İlk Taşı Günahsız Olanınız Atsın!
Barnabas İncili’nde 201. Ayettir...
İsa mabede girince, yazıcılar ve Ferisiler kendisine zina suçu işlemiş bir kadın getirdiler.
Aralarında dediler: “Eğer onu kurtarırsa, bu Musa'nın kanununa aykırıdır ve böylece onu suçlarız. Eğer mahkum ederse, bu kendi akidesine aykırıdır, çünkü o merhameti tebliğ etmektedir. Bu şekilde İsa'ya varıp, dediler: Muallim, bu kadını zina ederken bulduk. Musa, böylesinin recm edilmesini emretmişti; buna sen ne dersin?”
Bunun üzerine İsa eğilip, parmağıyla yerde bir ayna yaptı ve içinde herkes kendi kötülüklerini gördü. Cevap için sıkıştırırlarken, İsa doğrulup parmağıyla aynayı gösterdi ve dedi: “Aranızda günahsız olan ona ilk taşı atsın.” Ve, yeniden eğilip, aynayı çizdi.

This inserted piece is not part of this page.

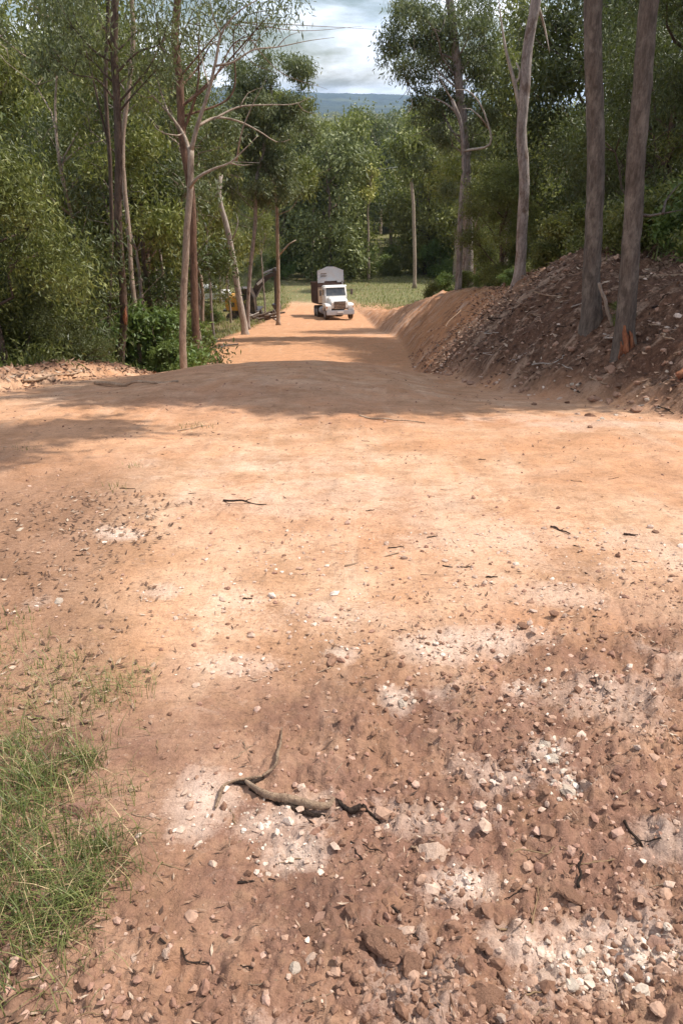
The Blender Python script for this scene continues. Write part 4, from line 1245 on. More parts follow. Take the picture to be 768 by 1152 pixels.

Bunu gören insanlar, en yaşlısından başlayarak bir bir dışarı çıktılar, çünkü kirli işlerini görünce utanıyorlardı.
İsa yeniden doğrulup, kadından başka kimseyi göremeyince dedi: “Kadın, seni ayıplayanlar nerede?”
Kadın ağlayarak cevap verdi, “Rab, gittiler; eğer beni bağışlarsan, Allah sağ ve diridir ki, bir daha günah işlemeyeceğim.”
Okuduğunuz gibi, bu işler yeni icat edilmedi. En azından 2 bin senedir var. Her ne kadar batman çağıla karışsa da pislikler arınacak, vatan hainleri, işbirlikçileri deliğe tıkılacak.
Bu insanlar hakettikleri cezaya çarptırılmazsa, işte asıl tehlike o zaman başlar.
Ama beterin beteri vardır ya, sureti haktan görünen iblisler* insanların aklı ile alay ediyorlar.
Cumhurbaşkanı Erdoğan’ın onuruna Teymur Otel’de yemek veriliyordu. Davetli olduğum yemeğe katılmaya durumum müsait değildi. Ancak, gelen bir telefon üzerine gittim.
Masam, olabilecek en kötü yerdeydi. Sekiz kişilik masada tek başımaydım. Birkaç kişi geldi, kendilerine ayrılan masayı görünce oturmadan çekip gittiler. Organizasyonu yapan Fetullahçı, benden hiç hazzetmeyen biriydi.
Cumhurbaşkanı Erdoğan’ın büyük yuvarlak masasının hemen bitişiğindeki masada ise başka bir mesleğin çıraklığından gelme, ama Fetullahçının dostu bir mevkute sahibi oturuyordu.
Cahit Nakıboğlu, Erdoğan’ın masasındaydı. Bir ara yerinden kalkıp Cumhurbaşkanı ile konuşmak istedi. Ama korumalar yanına yaklaştırmadı. O da dışarı çıkıp birisini aradı, yardım istedi. Tekrar içeri girince korumalar izin verdi, Cahit Bey’de Erdoğan’ın yanına gidip derdini anlattı.
Cumhurbaşkanı oturuyor, yanına giden insanın haliyle, terbiye gereği eğilip öyle konuşması gerekir. O da öyle yaptı. Ortaya çıkan manzara tabii pek hoş değildi. Bunu fırsat bilen yan masadaki adam hemen cep telefonu ile resimlerini çekti.
Gazeteleri takip ettim, bakalım o resim yayınlanacak mı, diye.
Resim tabii ki yayınlanmadı, yerine kısa bir süre sonra Cahit Bey’in makamında yapılmış bir röportaj yayınlandı.
Cumhurbaşkanı Erdoğan, bunlar için o kadar güzel bir laf etti ki, herhalde tarihe kazınacak…
“Bunlara bukalemun demek, bukalemuna hakaret olur…”
*İblis; Eski Yunanca diábolos (διάβολος) "şeytan" sözcüğünün Arapça karşılığıdır.